The Office of Congressional Ethics referred seven of its nine pending cases to the House Ethics Committee for further review, according to its quarterly report released Tuesday.
The House Ethics panel now has until July 28 to decide whether to move forward with any of the cases. At that point, the targets of the OCE will be revealed.
Congressional ethics proceedings are governed by strict codes of confidentiality, and even once the committee makes the seven investigation subjects public later this month, it won’t immediately disclose the circumstances under which they are being investigated.
That Bachmann could be under official scrutiny is known only through media reports; the possible misconduct came to light when Peter Waldron, a former Bachmann aide, raised the concern in a complaint with the Federal Election Commission.
Neither the committee nor the OCE is in a position to confirm or deny that Bachmann is being investigated. If she is not among those named in the next week and a half, it’s possible her case is one of the two still holding within the OCE. Ultimately, the OCE could dismiss her case before it is referred to the House panel — or it might end up that it was never looking at her case in any official capacity at all.
“There are no allegations that the Congresswoman engaged in any wrongdoing,” William McGinley, Bachmann’s attorney, said in a statement in late March. “We are constructively engaged with the OCE and are confident that at the end of their Review the OCE Board will conclude that Congresswoman Bachmann did not do anything inappropriate.”
The OCE’s report also revealed that the quasi-independent ethics watchdog opened no new cases from April to June of this year.
The OCE was established in 2008 as part of a crusade by then-Speaker Nancy Pelosi, D-Calif., to “drain the swamp” of corruption and misconduct. Its job is to receive allegations of misconduct within the chamber, review those allegations and make referrals to the bipartisan House Ethics Committee when it determines that further review is needed.

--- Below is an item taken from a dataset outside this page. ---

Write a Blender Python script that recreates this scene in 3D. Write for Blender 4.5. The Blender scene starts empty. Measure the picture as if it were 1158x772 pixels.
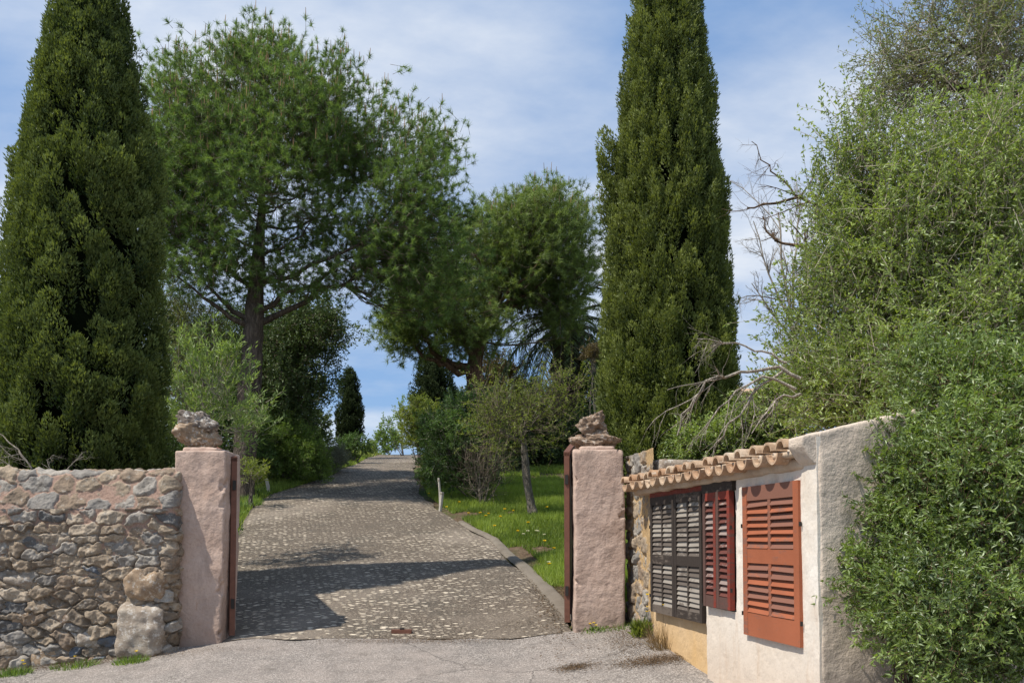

The Ethics Committee then must, by a certain deadline, release public statements announcing either that it will form an investigative subcommittee into the matter or that it needs an additional 45 days to go over the referral. The end-of-July announcements satisfy those requirements.
Over the course of its existence, the OCE has engaged in more than 2,700 interactions with private citizens seeking to request information or submit evidence of wrongdoing by members of the House community.
Since its establishment, it has submitted only 35 matters to the Ethics Committee for formal review, and two have yielded official ethics “trials” wherein the eight members of the panel, selected by Democratic and Republican leadership, hear evidence and take a formal vote to determine punishment or vindication.